──────── INFORMATION PROVIDED ────────

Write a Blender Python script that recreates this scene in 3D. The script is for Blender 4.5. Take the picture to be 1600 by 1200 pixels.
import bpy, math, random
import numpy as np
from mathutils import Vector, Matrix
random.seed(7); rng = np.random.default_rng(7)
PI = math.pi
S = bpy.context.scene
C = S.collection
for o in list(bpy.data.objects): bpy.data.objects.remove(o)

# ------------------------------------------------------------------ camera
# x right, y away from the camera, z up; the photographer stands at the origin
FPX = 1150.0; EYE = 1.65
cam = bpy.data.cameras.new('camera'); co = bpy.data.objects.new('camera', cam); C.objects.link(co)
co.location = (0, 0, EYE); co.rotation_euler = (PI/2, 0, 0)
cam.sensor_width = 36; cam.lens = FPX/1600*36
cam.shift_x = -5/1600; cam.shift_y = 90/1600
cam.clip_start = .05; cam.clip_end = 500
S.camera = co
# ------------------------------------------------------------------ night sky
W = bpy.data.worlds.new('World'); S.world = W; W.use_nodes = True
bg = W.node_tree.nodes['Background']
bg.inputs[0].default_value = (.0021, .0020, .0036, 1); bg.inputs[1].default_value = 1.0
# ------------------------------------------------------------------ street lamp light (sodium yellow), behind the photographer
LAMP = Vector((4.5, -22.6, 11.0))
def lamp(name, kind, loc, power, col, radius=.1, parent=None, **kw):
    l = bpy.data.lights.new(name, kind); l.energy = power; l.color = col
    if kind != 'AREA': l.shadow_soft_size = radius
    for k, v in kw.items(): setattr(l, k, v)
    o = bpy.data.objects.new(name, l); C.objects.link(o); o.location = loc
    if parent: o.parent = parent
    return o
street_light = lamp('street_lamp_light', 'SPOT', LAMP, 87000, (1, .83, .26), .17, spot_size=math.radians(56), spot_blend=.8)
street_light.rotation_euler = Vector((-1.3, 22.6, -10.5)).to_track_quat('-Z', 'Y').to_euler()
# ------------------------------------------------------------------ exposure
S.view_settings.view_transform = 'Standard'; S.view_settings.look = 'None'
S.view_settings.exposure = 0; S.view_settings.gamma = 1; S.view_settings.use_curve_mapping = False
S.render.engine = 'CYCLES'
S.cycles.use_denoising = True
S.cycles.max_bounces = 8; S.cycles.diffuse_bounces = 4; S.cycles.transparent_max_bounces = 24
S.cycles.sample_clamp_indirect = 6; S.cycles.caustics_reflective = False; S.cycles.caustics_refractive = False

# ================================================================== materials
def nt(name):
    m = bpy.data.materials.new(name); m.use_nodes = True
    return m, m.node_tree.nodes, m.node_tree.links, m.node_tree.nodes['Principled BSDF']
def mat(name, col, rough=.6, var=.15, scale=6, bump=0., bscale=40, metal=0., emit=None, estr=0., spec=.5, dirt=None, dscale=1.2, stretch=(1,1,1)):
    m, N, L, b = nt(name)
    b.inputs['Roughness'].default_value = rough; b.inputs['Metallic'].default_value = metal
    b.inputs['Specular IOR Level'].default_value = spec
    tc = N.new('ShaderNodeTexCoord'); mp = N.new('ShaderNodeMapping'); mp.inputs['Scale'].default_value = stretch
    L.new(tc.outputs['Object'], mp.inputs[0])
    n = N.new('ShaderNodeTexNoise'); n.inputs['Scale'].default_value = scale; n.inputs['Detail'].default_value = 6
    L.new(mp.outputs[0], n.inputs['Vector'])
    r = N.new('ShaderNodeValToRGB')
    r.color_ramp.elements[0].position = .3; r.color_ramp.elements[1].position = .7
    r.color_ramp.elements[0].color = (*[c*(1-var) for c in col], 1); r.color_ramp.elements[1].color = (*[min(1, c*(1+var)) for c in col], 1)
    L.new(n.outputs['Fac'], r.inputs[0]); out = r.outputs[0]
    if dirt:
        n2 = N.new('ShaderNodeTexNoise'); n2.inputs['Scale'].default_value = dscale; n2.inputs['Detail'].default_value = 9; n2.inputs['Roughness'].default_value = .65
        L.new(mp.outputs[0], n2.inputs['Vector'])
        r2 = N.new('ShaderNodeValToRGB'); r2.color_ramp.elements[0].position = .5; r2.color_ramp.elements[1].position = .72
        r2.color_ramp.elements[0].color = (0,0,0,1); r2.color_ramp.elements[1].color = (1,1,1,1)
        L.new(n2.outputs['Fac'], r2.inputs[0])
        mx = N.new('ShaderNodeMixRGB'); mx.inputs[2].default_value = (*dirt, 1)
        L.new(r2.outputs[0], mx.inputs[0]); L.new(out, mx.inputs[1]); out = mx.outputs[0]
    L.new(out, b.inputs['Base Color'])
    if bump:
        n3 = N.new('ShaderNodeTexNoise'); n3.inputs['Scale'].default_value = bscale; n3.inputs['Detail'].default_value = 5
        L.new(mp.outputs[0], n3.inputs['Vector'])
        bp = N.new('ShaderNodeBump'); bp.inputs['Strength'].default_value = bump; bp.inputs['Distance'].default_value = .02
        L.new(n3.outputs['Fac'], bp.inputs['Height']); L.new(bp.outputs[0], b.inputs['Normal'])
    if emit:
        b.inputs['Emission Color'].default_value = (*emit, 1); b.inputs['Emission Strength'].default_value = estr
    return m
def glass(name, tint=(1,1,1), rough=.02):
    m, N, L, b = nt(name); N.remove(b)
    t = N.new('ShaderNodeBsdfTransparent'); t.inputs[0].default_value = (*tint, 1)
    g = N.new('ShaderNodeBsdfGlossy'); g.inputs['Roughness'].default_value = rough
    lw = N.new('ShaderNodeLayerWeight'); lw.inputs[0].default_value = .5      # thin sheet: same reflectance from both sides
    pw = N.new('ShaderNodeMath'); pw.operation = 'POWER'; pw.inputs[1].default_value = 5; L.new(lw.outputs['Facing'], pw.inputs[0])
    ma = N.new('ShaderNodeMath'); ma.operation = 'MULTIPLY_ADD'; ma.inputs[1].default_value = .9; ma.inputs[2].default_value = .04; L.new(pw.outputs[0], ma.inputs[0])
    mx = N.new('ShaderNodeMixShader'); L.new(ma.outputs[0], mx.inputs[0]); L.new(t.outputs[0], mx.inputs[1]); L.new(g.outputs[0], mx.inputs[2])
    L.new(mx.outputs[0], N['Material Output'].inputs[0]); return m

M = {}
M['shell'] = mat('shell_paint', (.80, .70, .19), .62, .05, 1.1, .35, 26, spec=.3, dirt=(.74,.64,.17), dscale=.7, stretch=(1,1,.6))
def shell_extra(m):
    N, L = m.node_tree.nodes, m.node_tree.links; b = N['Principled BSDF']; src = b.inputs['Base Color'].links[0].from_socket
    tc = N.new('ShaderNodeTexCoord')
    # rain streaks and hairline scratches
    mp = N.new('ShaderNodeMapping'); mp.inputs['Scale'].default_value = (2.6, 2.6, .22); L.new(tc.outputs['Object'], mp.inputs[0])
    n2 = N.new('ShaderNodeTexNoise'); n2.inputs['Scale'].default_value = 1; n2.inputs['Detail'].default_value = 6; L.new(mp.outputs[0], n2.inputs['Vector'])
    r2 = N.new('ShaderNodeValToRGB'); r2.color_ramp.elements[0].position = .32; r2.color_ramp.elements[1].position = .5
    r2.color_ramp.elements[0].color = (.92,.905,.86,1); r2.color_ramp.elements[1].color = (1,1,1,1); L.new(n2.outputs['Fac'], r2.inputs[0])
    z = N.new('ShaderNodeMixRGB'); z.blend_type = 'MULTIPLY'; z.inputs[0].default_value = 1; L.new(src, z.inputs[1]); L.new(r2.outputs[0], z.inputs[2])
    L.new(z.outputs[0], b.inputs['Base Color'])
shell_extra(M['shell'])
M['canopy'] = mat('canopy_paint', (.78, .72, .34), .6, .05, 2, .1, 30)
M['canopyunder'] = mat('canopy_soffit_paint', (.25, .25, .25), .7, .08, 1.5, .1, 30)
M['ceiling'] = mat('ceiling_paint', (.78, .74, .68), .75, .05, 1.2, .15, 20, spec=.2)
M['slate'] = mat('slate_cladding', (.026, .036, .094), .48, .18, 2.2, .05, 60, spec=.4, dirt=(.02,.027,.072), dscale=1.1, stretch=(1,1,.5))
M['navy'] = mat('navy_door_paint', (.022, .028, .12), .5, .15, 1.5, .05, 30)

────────

▶ **GOAL**
Quote exactly the opening line of the material above and every line after it, up to and including the line that contains "for o in list(bpy.data.objects): bpy.data.objects.remove(o)".

▶ **RESULT FOR THIS EXERCISE**
Write a Blender Python script that recreates this scene in 3D. The script is for Blender 4.5. Take the picture to be 1600 by 1200 pixels.
import bpy, math, random
import numpy as np
from mathutils import Vector, Matrix
random.seed(7); rng = np.random.default_rng(7)
PI = math.pi
S = bpy.context.scene
C = S.collection
for o in list(bpy.data.objects): bpy.data.objects.remove(o)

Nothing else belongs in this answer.